Mandatory payrolling of benefits – it is just over a year away!

Date posted: 9th Dec 2024

As we near the end of 2024, the end of the 2024/25 tax year will be just around the corner.

Given that we are almost halfway through the 2020’s in the blink of an eye (let’s not mention the start of it), employers need to start considering how their payroll teams are going to manage with the extra work required for payrolling benefits in kind from April 2026.

Under payrolling, employers deal with taxable benefits provided to employees through the payroll, treating the taxable amount of the benefit like additional salary and deducting the associated tax from the employee’s cash pay. Where a benefit is payrolled, the employer does not need to report it to HMRC via the P11D process after the end of the year.

Currently, payrolling is voluntary and employers who wish to payroll must register to do so before the start of the tax year from which they wish to commence payrolling – it is not possible to join in-year. However, this is to change as from 6 April 2026 payrolling will become mandatory for all but a couple of taxable benefits.

Excluded benefits

Mandatory payrolling will apply to all taxable benefits in kind with the exception of employment-related loans and employer-provided living accommodation.

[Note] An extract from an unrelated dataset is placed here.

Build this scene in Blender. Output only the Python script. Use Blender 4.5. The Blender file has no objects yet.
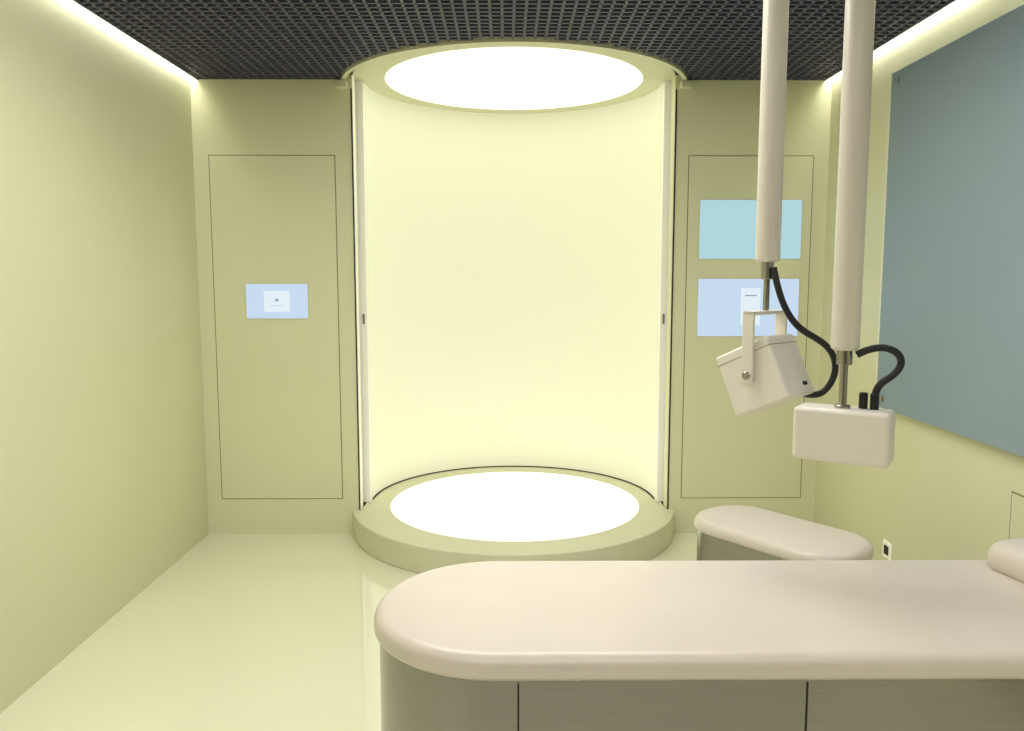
import bpy, bmesh, math
from mathutils import Vector, Matrix
R=math.radians
sc=bpy.context.scene
sc.view_settings.view_transform='Standard'
sc.view_settings.look='None'
COL=sc.collection

# ---------------- materials ----------------
def lin(c):
    return tuple(((x/255)/12.92 if x/255<=0.04045 else ((x/255+0.055)/1.055)**2.4) for x in c)
def mat(name,col,rough=0.5,metal=0.0,emis=None,es=0.0,noise=0.0,nscale=3.0,bump=0.0,bscale=200,coat=0.0,spec=0.5,stretch=None,crough=0.05,aniso=0):
    m=bpy.data.materials.new(name); m.use_nodes=True
    nt=m.node_tree; b=nt.nodes['Principled BSDF']
    c=lin(col)
    b.inputs['Base Color'].default_value=(*c,1)
    b.inputs['Roughness'].default_value=rough
    b.inputs['Metallic'].default_value=metal
    b.inputs['Specular IOR Level'].default_value=spec
    b.inputs['Coat Weight'].default_value=coat
    b.inputs['Coat Roughness'].default_value=crough
    b.inputs['Anisotropic'].default_value=aniso
    if emis:
        b.inputs['Emission Color'].default_value=(*lin(emis),1)
        b.inputs['Emission Strength'].default_value=es
    tc=nt.nodes.new('ShaderNodeTexCoord'); mp=nt.nodes.new('ShaderNodeMapping')
    nt.links.new(tc.outputs['Object'],mp.inputs['Vector'])
    if stretch: mp.inputs['Scale'].default_value=stretch
    if noise>0:
        n=nt.nodes.new('ShaderNodeTexNoise'); n.inputs['Scale'].default_value=nscale
        nt.links.new(mp.outputs['Vector'],n.inputs['Vector'])
        r=nt.nodes.new('ShaderNodeValToRGB')
        r.color_ramp.elements[0].position=0.3; r.color_ramp.elements[1].position=0.7
        r.color_ramp.elements[0].color=(*[x*(1-noise) for x in c],1)
        r.color_ramp.elements[1].color=(*[min(1,x*(1+noise)) for x in c],1)
        nt.links.new(n.outputs['Fac'],r.inputs['Fac'])
        nt.links.new(r.outputs['Color'],b.inputs['Base Color'])
    if bump>0:
        n2=nt.nodes.new('ShaderNodeTexNoise'); n2.inputs['Scale'].default_value=bscale
        nt.links.new(mp.outputs['Vector'],n2.inputs['Vector'])
        bp=nt.nodes.new('ShaderNodeBump'); bp.inputs['Strength'].default_value=bump; bp.inputs['Distance'].default_value=0.002
        nt.links.new(n2.outputs['Fac'],bp.inputs['Height'])
        nt.links.new(bp.outputs['Normal'],b.inputs['Normal'])
    return m
M_wall=mat('wall_paint',(220,219,184),0.42,noise=0.02,nscale=1.2,bump=0.05,bscale=90)
M_back=mat('wall_panel',(226,225,190),0.42,noise=0.015,nscale=1.5)
M_floor=mat('floor_resin',(234,234,206),0.12,noise=0.02,nscale=1.0,coat=1.0,crough=0.03)
M_front=mat('wall_rear_paint',(46,44,40),0.6,noise=0.02,nscale=1.2)
M_groove=mat('groove',(124,118,76),0.7,noise=0.05)
M_dark=mat('dark_gap',(14,14,14),0.6,noise=0.05)
M_black=mat('plenum_black',(8,8,10),0.9,noise=0.05)
M_slat=mat('ceiling_slat',(84,83,104),0.5,metal=0.0,noise=0.06,nscale=8)
M_disc=mat('booth_light',(190,190,175),0.4,emis=(255,255,232),es=1.35,noise=0.01)
M_niche=mat('booth_wall',(204,204,184),0.55,emis=(241,242,208),es=0.39,noise=0.01,nscale=1)  # mild emission stands in for disc light falling on the curved wall
M_ring=mat('booth_rim',(216,215,186),0.42,noise=0.02)
M_jamb=mat('booth_jamb',(250,249,236),0.4,emis=(250,249,230),es=0.12,noise=0.02)  # faint emission painted in to brighten the jambs, no lamp inside
M_cove=mat('cove_led',(255,255,240),0.5,emis=(255,254,242),es=20.0,noise=0.01)
M_pad=mat('upholstery',(216,206,195),0.33,noise=0.02,nscale=6,bump=0.10,bscale=350)
M_steel=mat('brushed_steel',(152,149,147),0.17,metal=1.0,noise=0.07,nscale=8,stretch=(1,1,80),aniso=0.0)
M_plinth=mat('plinth',(40,38,36),0.5,noise=0.05)
M_tube=mat('tube_enamel',(214,208,196),0.3,noise=0.02)
M_dev=mat('device_enamel',(228,223,212),0.38,noise=0.02)
M_chrome=mat('rod_metal',(170,165,155),0.3,metal=1.0,noise=0.03)
M_cable=mat('cable_black',(22,22,26),0.45,noise=0.1,nscale=60,bump=0.6,bscale=250)
M_glass=mat('teal_glass',(138,156,168),0.40,noise=0.03,nscale=1.0,spec=0.35)
M_glassedge=mat('glass_edge',(232,232,208),0.3,noise=0.02)
M_scrA=mat('screen_blue',(40,50,60),0.3,emis=(194,214,236),es=1.0,noise=0.01)
M_scrB=mat('screen_teal',(40,50,52),0.3,emis=(172,212,220),es=0.98,noise=0.01)
M_scrW=mat('screen_white',(60,60,60),0.3,emis=(222,234,242),es=1.0,noise=0.01)
M_scrM=mat('screen_mark',(60,70,80),0.3,emis=(140,165,190),es=0.8,noise=0.01)

# ---------------- helpers ----------------
def empty(name,loc=(0,0,0)):
    e=bpy.data.objects.new(name,None); e.location=loc; e.empty_display_size=0.1; COL.objects.link(e); return e
def fin(bm,name,m,parent=None,smooth=False,loc=(0,0,0),rot=(0,0,0),bevel=0,seg=3):
    bmesh.ops.recalc_face_normals(bm,faces=bm.faces)
    me=bpy.data.meshes.new(name); bm.to_mesh(me); bm.free()
    o=bpy.data.objects.new(name,me); COL.objects.link(o)
    o.location=loc; o.rotation_euler=rot
    ms=m if isinstance(m,(list,tuple)) else [m]
    for x in ms: me.materials.append(x)
    if smooth:
        for p in me.polygons: p.use_smooth=True
    if bevel:
        md=o.modifiers.new('bev','BEVEL'); md.width=bevel; md.segments=seg; md.limit_method='ANGLE'
        for p in me.polygons: p.use_smooth=True
        w=o.modifiers.new('wn','WEIGHTED_NORMAL'); w.keep_sharp=True
    if parent: o.parent=parent
    return o
def addbox(bm,x0,x1,y0,y1,z0,z1,mi=0):
    v=[bm.verts.new((x,y,z)) for x in(x0,x1) for y in(y0,y1) for z in(z0,z1)]
    for f in((0,1,3,2),(4,6,7,5),(0,4,5,1),(2,3,7,6),(0,2,6,4),(1,5,7,3)):
        fa=bm.faces.new([v[i] for i in f]); fa.material_index=mi
def box(name,x0,x1,y0,y1,z0,z1,m,parent=None,bevel=0,loc=(0,0,0),rot=(0,0,0)):
    bm=bmesh.new(); addbox(bm,x0,x1,y0,y1,z0,z1)
    return fin(bm,name,m,parent,bevel=bevel,loc=loc,rot=rot)
def lathe(name,prof,m,parent=None,loc=(0,0,0),rot=(0,0,0),n=48,a0=0,a1=2*math.pi,smooth=True):
    bm=bmesh.new(); full=abs(a1-a0-2*math.pi)<1e-6
    cnt=n if full else n+1
    rings=[]
    for i in range(cnt):
        a=a0+(a1-a0)*i/n
        rings.append([bm.verts.new((r*math.cos(a),r*math.sin(a),z)) for r,z in prof])
    for i in range(n):
        A=rings[i];B=rings[(i+1)%cnt]
        for j in range(len(prof)-1):
            bm.faces.new((A[j],B[j],B[j+1],A[j+1]))
    bmesh.ops.remove_doubles(bm,verts=bm.verts,dist=1e-6)
    o=fin(bm,name,m,parent,smooth=smooth,loc=loc,rot=rot)
    if smooth:
        md=o.modifiers.new('es','EDGE_SPLIT'); md.split_angle=R(35)
    return o
def cyl(name,r,z0,z1,m,parent=None,loc=(0,0,0),rot=(0,0,0),n=32,ch=0.0):
    ch=min(ch,r*0.5)
    if ch: prof=[(0,z0),(r-ch,z0),(r,z0+ch),(r,z1-ch),(r-ch,z1),(0,z1)]
    else: prof=[(0,z0),(r,z0),(r,z1),(0,z1)]
    return lathe(name,prof,m,parent,loc,rot,n)
def tube(name,pts,r,m,parent=None):
    cu=bpy.data.curves.new(name,'CURVE'); cu.dimensions='3D'; cu.bevel_depth=r; cu.bevel_resolution=5; cu.use_fill_caps=True
    s=cu.splines.new('NURBS'); s.points.add(len(pts)-1)
    for i,p in enumerate(pts): s.points[i].co=(*p,1)
    s.use_endpoint_u=True; s.order_u=4; s.resolution_u=10
    cu.materials.append(m)
    o=bpy.data.objects.new(name,cu); COL.objects.link(o)
    if parent:o.parent=parent
    return o
def prism(name,outline,z0,z1,m,parent=None,bevel=0):
    bm=bmesh.new()
    a=[bm.verts.new((x,y,z0)) for x,y in outline]; b=[bm.verts.new((x,y,z1)) for x,y in outline]
    bm.faces.new(a); bm.faces.new(b)
    n=len(a)
    for i in range(n): bm.faces.new((a[i],a[(i+1)%n],b[(i+1)%n],b[i]))
    return fin(bm,name,m,parent,bevel=bevel,seg=3)
def rrect(hx,hy,r,n=12):
    pts=[]
    for cx,cy,a in((hx-r,hy-r,0),(-(hx-r),hy-r,90),(-(hx-r),-(hy-r),180),(hx-r,-(hy-r),270)):
        for i in range(n+1):
            t=R(a+90*i/n); pts.append((cx+r*math.cos(t),cy+r*math.sin(t)))
    return pts
def loft(name,hx,hy,r,prof,m,parent=None,loc=(0,0,0),rot=(0,0,0),n=14,cap_bottom=True):
    bm=bmesh.new(); rings=[]
    for ins,z in prof:
        rings.append([bm.verts.new((x,y,z)) for x,y in rrect(hx-ins,hy-ins,max(r-ins,0.004),n)])
    k=len(rings[0])
    for j in range(len(rings)-1):
        A,B=rings[j],rings[j+1]
        for i in range(k): bm.faces.new((A[i],A[(i+1)%k],B[(i+1)%k],B[i]))
    if cap_bottom: bm.faces.new(rings[0][::-1])
    bm.faces.new(rings[-1])
    o=fin(bm,name,m,parent,smooth=True,loc=loc,rot=rot)
    md=o.modifiers.new('es','EDGE_SPLIT'); md.split_angle=R(40)
    return o
def cushion_prof(z0,z1,rb,rt,dome=0.006):
    p=[]
    for i in range(7):
        t=R(-90+90*i/6); p.append((rb-rb*math.cos(t),z0+rb+rb*math.sin(t)))
    for i in range(9):
        t=R(90*i/8); p.append((rt-rt*math.cos(t),z1-rt+rt*math.sin(t)))
    for ins,dz in((rt+0.03,dome*0.5),(rt+0.07,dome*0.85),(rt+0.1,dome)):
        p.append((ins,z1+dz))
    return p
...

Currently, it is not possible to payroll these benefits, but voluntarily payrolling will be introduced for both of them from April 2026, meaning that employers providing these benefits can choose either to payroll them voluntarily or report them to HMRC after the end of the tax year via the P11D process.

Taxable amount

To find out the amount to include in the payroll in respect of the payrolled benefit, employers will need to calculate the cash equivalent of the benefit and divide it by the number of pay periods in the tax year. Where an employee is paid monthly, 1/12th of the cash equivalent of the benefit will be taxed through the payroll each month.

If the cash equivalent value changes during the year, as would be the case, for example, if an employee changed their company car, the employer would need to recalculate the cash equivalent value and revise the payrolled amount accordingly for the remainder of the tax year.

End of year process

Employers will be expected to ensure that the amounts that are reported for taxable benefits in kind are as accurate as possible. Corrections should be made as soon as possible if the value changes in-year. However, an end of year process is to be introduced to provide for amendments to the taxable value of benefits that cannot be determined in-year. Details of this are not yet available and will be provided in due course.

Reporting requirements

Following the move to mandatory payrolling, employers will need to provide more information than they currently need to do so under the voluntary system. From April 2026, Class 1A National Insurance contributions on benefits in kind will also be collected through the payroll, rather than after the end of the year as now, and the reporting requirements will be increased to facilitate this and also to provide a more granular breakdown of payrolled benefits in kind.

It will be important for employer’s to ensure that staff are adequately trained to cope with the changes as there are specific tax related nuances in relation to many benefits in kind.